Today saw HMRC publish its discussion document on improving PAYE, which sets out its plan to move PAYE to Real Time Information. HMRC acknowledges PAYE has been unchanged for 66 years since its introduction in 1944. Interested parties will have 8 weeks to respond, to inform HMRC’s further consultation.

PAYE, the tax administered by UK employers, raised over £250 billion in the year to April 2010, at a cost, say HMRC, of 0.4% to themselves and a cost of 0.28% to UK business. HMRC does not account for how it arrives at this cost estimate for UK business administration of PAYE.

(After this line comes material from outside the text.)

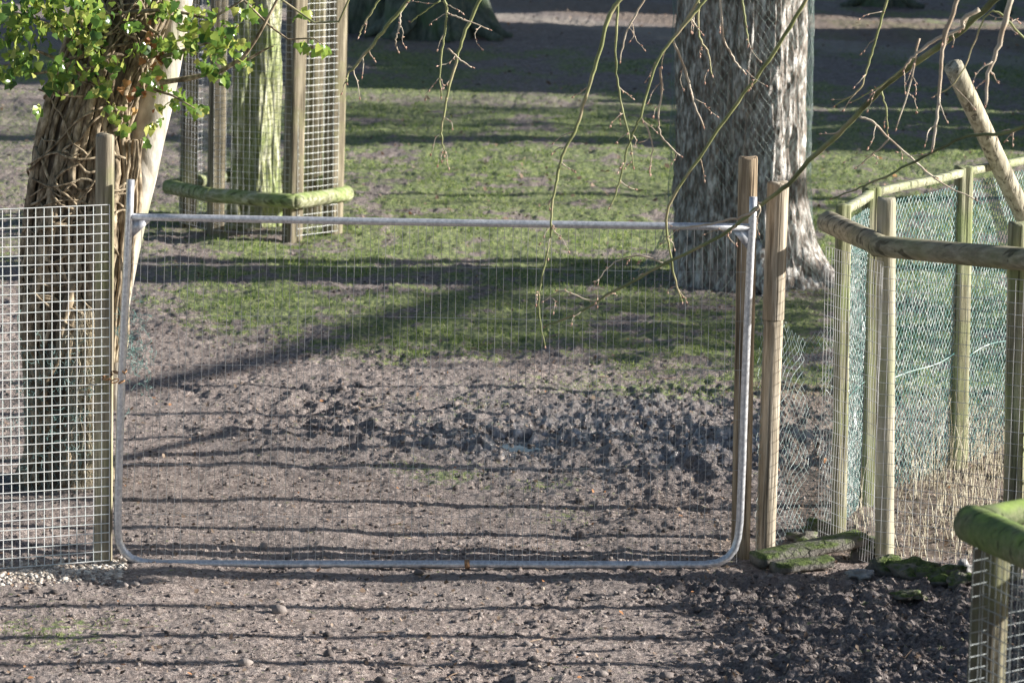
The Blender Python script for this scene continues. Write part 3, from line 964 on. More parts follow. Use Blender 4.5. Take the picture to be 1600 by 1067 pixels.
# ---------------------------------------------------------------- foreground guard, right
z_r = 1.5
F0 = G(1524, 820, z_r); Fa = G(1606, 858, z_r); Fb = G(1640, 799, z_r)
e1 = (Fa - F0) / np.linalg.norm(Fa - F0); e2 = (Fb - F0) / np.linalg.norm(Fb - F0)
SL = .85
Vt = [F0, F0 + e1 * SL, F0 + e1 * SL + e2 * SL, F0 + e2 * SL]
fg = thing('tree_guard', (F0[0], F0[1], 0), 'mossy log rail guard with wire mesh in the near right corner', 'fence')
for k in range(4):
    a, c = Vt[k], Vt[(k + 1) % 4]
    d = (c - a) / np.linalg.norm(c - a)
    w = np.linspace(0, 1, 14)[:, None]
    r0 = .042 if k == 3 else .061
    if k == 3: a = a + [0, 0, .016]; c = c + [0, 0, .016]
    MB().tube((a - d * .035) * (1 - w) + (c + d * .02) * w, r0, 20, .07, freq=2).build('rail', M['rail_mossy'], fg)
    ctr = (Vt[0] + Vt[2]) / 2
    inn = (ctr - a); inn[2] = 0; inn /= np.linalg.norm(inn)
    if k == 0:
        q = V(1541, 1000, F0[1] + .07); q = np.array([q[0], q[1], -.1])
    else:
        q = a + inn * .10; q[2] = -.1
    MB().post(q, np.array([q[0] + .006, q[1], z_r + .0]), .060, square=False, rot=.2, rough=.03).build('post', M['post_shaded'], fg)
    mb = MB()
    nrm = np.cross(d, [0, 0, 1.0])
    grid_wires(mb, np.array([a[0], a[1], 0]) + inn * .035 - [0, .0, 0], np.array([c[0], c[1], 0]) + inn * .035, 22, 38, 0, z_r - .03, .0016, jit=.006)
    mb.build('wire_mesh', M['thin' if k == 2 else 'dull_wire'], fg)

# ---------------------------------------------------------------- big tree on the right
BT = V(1152, 450, 27.2)
bx, by = BT[0], BT[1]
bt = thing('bare_tree', (bx, by, 0), 'huge grey barked tree trunk wrapped in netting behind the gate posts', 'tree')


def big_r(T, Z, r):
    lobes = .5 + .5 * np.cos(T * 5 + 1.2) + .35 * np.cos(T * 3 - .4)
    right = np.exp(-((((T + .25 + PI) % (2 * PI)) - PI) / .45) ** 2)
    left = np.exp(-((((T - PI - .5 + PI) % (2 * PI)) - PI) / .5) ** 2)
    fl = np.exp(-np.maximum(Z, 0) / .24) * (.01 + .05 * lobes + .30 * right + .02 * left)
    flute = .018 * np.cos(T * 6 + Z * .4) + .014 * np.cos(T * 11 - Z * .7)
    u = T * 4.3
    cx_, cy_ = np.cos(T) * .47, np.sin(T) * .47
    s = u
    wx_ = s + .15 * perlin(s * 2, Z * 2, 104)
    rid = np.abs(perlin(wx_ * 2.6, Z * 1.5, 100)) * .055 + np.abs(perlin(wx_ * 5.5, Z * 3.0, 101)) * .036 + perlin(s * 12, Z * 8, 102) * .006
    edge = smooth(0, .25, T) * smooth(2 * PI, 2 * PI - .25, T)
    return r + fl + flute + (rid - .03) * (.3 + .7 * edge)


zs = np.concatenate([np.linspace(-.25, 3.2, 330), np.linspace(3.25, 9, 60)])
top_c = V(1160, 0, by)
mb = MB().trunk([(-1, bx, by), (0, bx, by), (2.0, top_c[0] + .01, by + .02), (9, bx + .3, by + .1)], [(-1, .45), (0, .45), (1, .43), (2, .44), (5, .43), (9, .30)], 280, zs, big_r)
mb.build('trunk', M['bark_big'], bt)
for (dx, dy, rr_, l) in ((.93, -.36, .15, .50), (.35, -.93, .12, .30), (-.8, -.6, .11, .22)):
    pts = [np.array([bx + dx * (.36 + l * q), by + dy * (.36 + l * q), .34 * (1 - q) ** 1.7 - .04]) for q in np.linspace(0, 1, 10)]
    MB().tube(pts, np.linspace(rr_, rr_ * .35, 10), 12, .3, freq=5).build('root', M['bark_big'], bt)
for (a, z0, l) in ((.4, 5.2, 3.0), (2.4, 6.0, 3.2), (4.0, 6.8, 2.8), (5.4, 7.6, 2.4)):
    pts = [np.array([bx + .15 + math.cos(a) * (.2 + l * t_), by + math.sin(a) * (.2 + l * t_), z0 + 1.6 * t_ ** 1.4 + .25 * math.sin(t_ * 5)]) for t_ in np.linspace(0, 1, 12)]
    MB().tube(pts, np.linspace(.17, .03, 12), 10, .15).build('limb', M['bark_big'], bt)


def around(u, v):
    T = u / .50
    r = .50 + .30 * np.exp(-v / .18) + .012 * perlin(u * 6, v * 5, 110)
    cx_ = np.interp(v, [0, 2, 4], [bx, top_c[0] + .01, top_c[0] + .06])
    return np.stack([cx_ + r * np.cos(T), by + r * np.sin(T), v], -1)


mb = chainlink(MB(), around, 2 * PI * .50, 2.9, .027, .036, .0009, jit=.35)
o = mb.build('tree_netting', M['tree_wire'], loc=(bx, by, 0))
tag(o, 'dark green wire netting wrapped around the huge grey trunk', 'netting')

# ---------------------------------------------------------------- tree guard on the left with its tree
zr = .30
h0, h1, h2, h3 = G(266, 292, zr), G(328, 305, zr), G(458, 315, zr), G(540, 303, zr)
ctr = (h0 + h3) / 2 + np.array([.04, .22, 0])
hexv = [h0, h1, h2, h3, 2 * ctr - h1, 2 * ctr - h2]
cg = thing('tree_guard', (ctr[0], ctr[1], 0), 'tall stake and mesh guard with green log kick rail around mossy tree', 'fence')
for k in range(6):
    a, c = hexv[k], hexv[(k + 1) % 6]
    d = (c - a) / np.linalg.norm(c - a)
    w = np.linspace(0, 1, 10)[:, None]
    MB().tube((a - d * .02) * (1 - w) + (c + d * .03) * w, .056, 16, .09, freq=3).build('rail', M['rail_green'], cg)
stakes = [(293, 350, .060), (336, 362, .062), (456, 371, .064), (519, 363, .060)]
sp = []
for (px, py, r) in stakes:
    p = G(px, py); sp.append(p)
sp += [np.array([2 * ctr[0] - sp[1][0], 2 * ctr[1] - sp[1][1], 0]), np.array([2 * ctr[0] - sp[2][0], 2 * ctr[1] - sp[2][1], 0])]
rots = [.25, .25, .62, .62, .25, .3]
for p, ro in zip(sp, rots):
    q = np.array([p[0], p[1], -.1])
    MB().post(q, q + np.array([.035, 0, 2.55]), .062, square=True, rot=ro, rough=.02, dome=.1).build('stake', M['cage_wood'], cg)
# thin slat at right face
for k in range(6):
    a, c = sp[k], sp[(k + 1) % 6]
    mid_ = (a + c) / 2 - ctr; mid_[2] = 0; mid_ /= np.linalg.norm(mid_)
    L = np.linalg.norm((c - a)[:2])
    mb = MB()
    grid_wires(mb, np.array([a[0], a[1], 0]) + mid_ * .068, np.array([c[0], c[1], 0]) + mid_ * .068, max(5, int(L / .05)), 46, .02, 2.4, .0019, jit=.006)
    mb.build('wire_mesh', M['wire'] if k == 2 else M['thin'], cg)  # brighter wire paints the sunlit right face, duller wire the shaded ones

gt0 = G(390, 352); gx, gy = gt0[0], gt0[1] + .10
gt = thing('mossy_tree', (gx, gy, 0), 'bright green mossy tree trunk standing inside the stake guard', 'tree')


def moss_r(T, Z, r):
    return r * (1 + .16 * np.cos(T * 3 + .8) + .10 * np.cos(T * 5 - Z * .6)) + .05 * np.exp(-np.maximum(Z, 0) / .2) + .022 * fbm(np.cos(T) * 1.4 + 5, np.sin(T) * 1.4 + Z * 1.5, 120, 4) + .008 * perlin(T * 12, Z * 4, 125)


MB().trunk([(-1, gx, gy), (3, gx + .06, gy), (7, gx + .2, gy + .1)], [(-1, .165), (0, .165), (3, .155), (7, .10)], 120, np.concatenate([np.linspace(-.2, 3, 160), np.linspace(3.1, 7, 30)]), moss_r).build('trunk', M['bark_moss'], gt)
for (a, z0, l) in ((.8, 4.2, 1.8), (2.9, 5.0, 1.6), (5.0, 5.6, 1.5)):
    pts = [np.array([gx + .1 + math.cos(a) * l * t_, gy + math.sin(a) * l * t_, z0 + 1.2 * t_ + .2 * math.sin(t_ * 5)]) for t_ in np.linspace(0, 1, 10)]
    MB().tube(pts, np.linspace(.07, .015, 10), 8, .15).build('limb', M['bark_moss'], gt)

# ---------------------------------------------------------------- ivy tree on the left
IY = 19.62
tab = [(772, 95, 60), (700, 98, 56), (600, 103, 62), (500, 107, 72), (400, 112, 72), (330, 120, 76), (260, 128, 72), (200, 135, 66), (150, 150, 64), (100, 165, 68), (50, 185, 72), (0, 205, 74)]
path, rad = [], []
for (py, px, r) in tab:
    p = V(px, py, IY); path.append((p[2], p[0], IY)); rad.append((p[2], r * IY / 6000))
path.insert(0, (-1, path[0][1], IY)); rad.insert(0, (-1, rad[0][1]))
path.append((7.0, path[-1][1] + .9, IY + .2)); rad.append((7.0, .12))
it = thing('leaning_tree', (path[0][1], IY, 0), 'thick tree at left bound in woody ivy with a smooth pale stem', 'tree')
_pz = np.array(path); _rz = np.array(rad)


def ivy_r(T, Z, r):
    return r * .9 * (1 + .10 * np.cos(T * 3 + Z) + .07 * np.cos(T * 5 - 2 * Z)) + .03 * fbm(np.cos(T) * 1.8, np.sin(T) * 1.8 + Z * 2, 130, 4) + .06 * np.exp(-np.maximum(Z, 0) / .12)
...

HMRC acknowledged that it was the Government’s objective, announced in its June 2010 Budget, to reduce the costs of PAYE for employers and HMRC by simplifying its administration and to increase the accuracy of PAYE data. Its intention is to consult on more frequent collection of information. Currently, under PAYE's original design, employers continue to make payments to HMRC monthly or less frequently on account of PAYE due, but only report to HMRC once a year with an annual statutory return. This annual return, known as a P35, confirms the employer's liability to PAYE retrospectively.

The importance of Real Time Information by making accurate information on an individual’s earnings available to HMRC at the time they are paid, so as to allow Government to assess benefit entitlements with up to date earnings data, is central to the Government’s reform of PAYE.

What the document identifies as a single common thread in a workplace that has become much more complex with widely differing employment patterns since PAYE began in 1944, is the overwhelming move away from cash to electronic payments and the use of BACS to terminate 96% of earnings payments taxable under PAYE.